Energy reserves north of Arctic Circle mapped in detail for first time
Last Updated: Thursday, May 28, 2009 | 2:00 PM ET
CBC News
Roughly one-third of the world's gas reserves and 13 per cent of its oil reserves lie north of the Arctic Circle, estimate U.S. Geological Survey researchers who suggest most of the gas is in Russian territory.
Russia could benefit from increasing its existing gas reserves, currently the biggest in the world.

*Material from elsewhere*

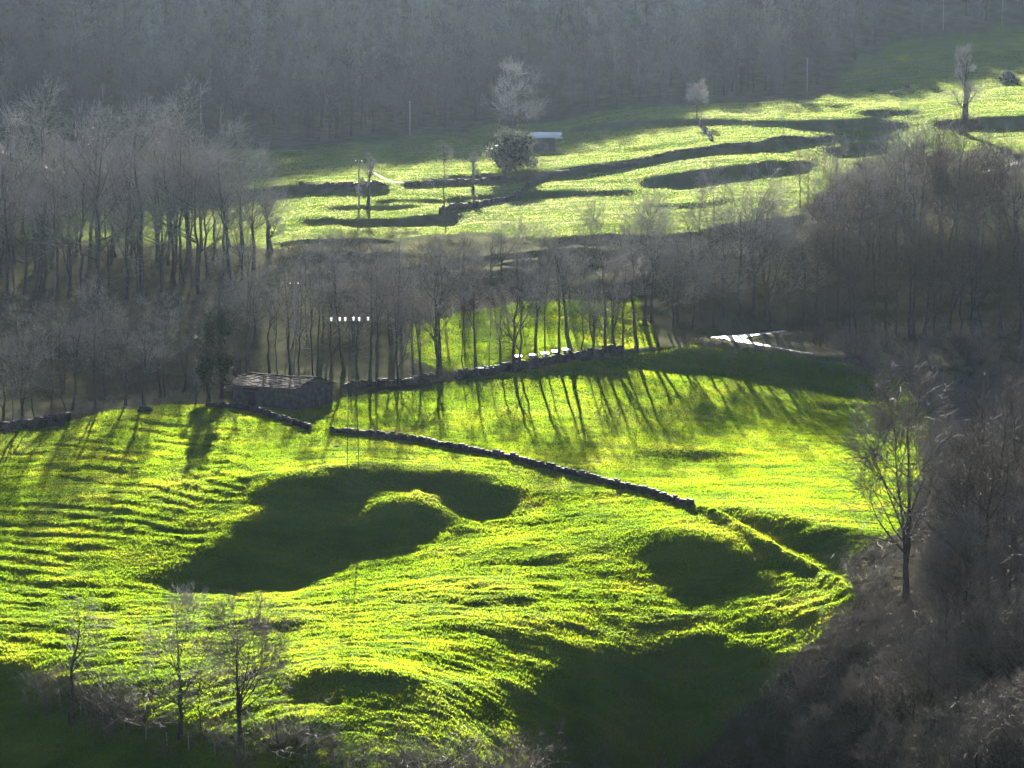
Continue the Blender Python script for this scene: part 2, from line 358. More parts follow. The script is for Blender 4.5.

But the oil estimate is small, compared with known reserves in major petroleum-exporting countries, and is unlikely to shift trade patterns greatly, the researchers say.
Discoveries of oil and gas in general could still have economic significance to Arctic nations, such as Canada, the U.S., Denmark/Greenland, Norway and Russia.
If oil were found off Greenland in significant quantities, for example, it could mean the difference between whether Greenland becomes independent from Denmark or not, says geologist Donald Gautier.
Gauthier and his colleagues published the results of their study Thursday in the journal Science, calling it the first release of detailed maps estimating reserves in the region.
The USGS estimates there are three years' worth of reserves in the area at the current rate of consumption, but Gauthier cautioned that his team did not take into account the cost and difficulty of getting to these reserves.
Incremental production expected
"If these resources were found, they would not be found all at once. They would be found incrementally and they would be produced incrementally," he said in a Science podcast.
The study comes at a time when Arctic nations are jostling for jurisdiction in the region.
Under the UN Convention on the Law of the Sea, which Canada ratified in 2003, coastal countries control the resources under their coastal waters up to 200 nautical miles from shore.
Under the treaty, a country's territory can be expanded much further if it can prove the ridges and rock formations under the water are connected to its continental shelf.
But it's a race against time. Countries have 10 years from when they sign the treaty to submit their scientific data to a UN commission. Canada has just four years left — until 2013.
Meanwhile, Gauthier and his fellow researchers expressed concerns about the environmental impact of removing gas and oil from the Arctic.
"The potential for resource development is of increasing concern to the Arctic nations, to petroleum companies and to all concerned about the region's fragile environments," the authors write.
"These concerns have been heightened by the recent retreat of polar ice, which is changing ecosystems and improving the prospect of easier petroleum exploration and development."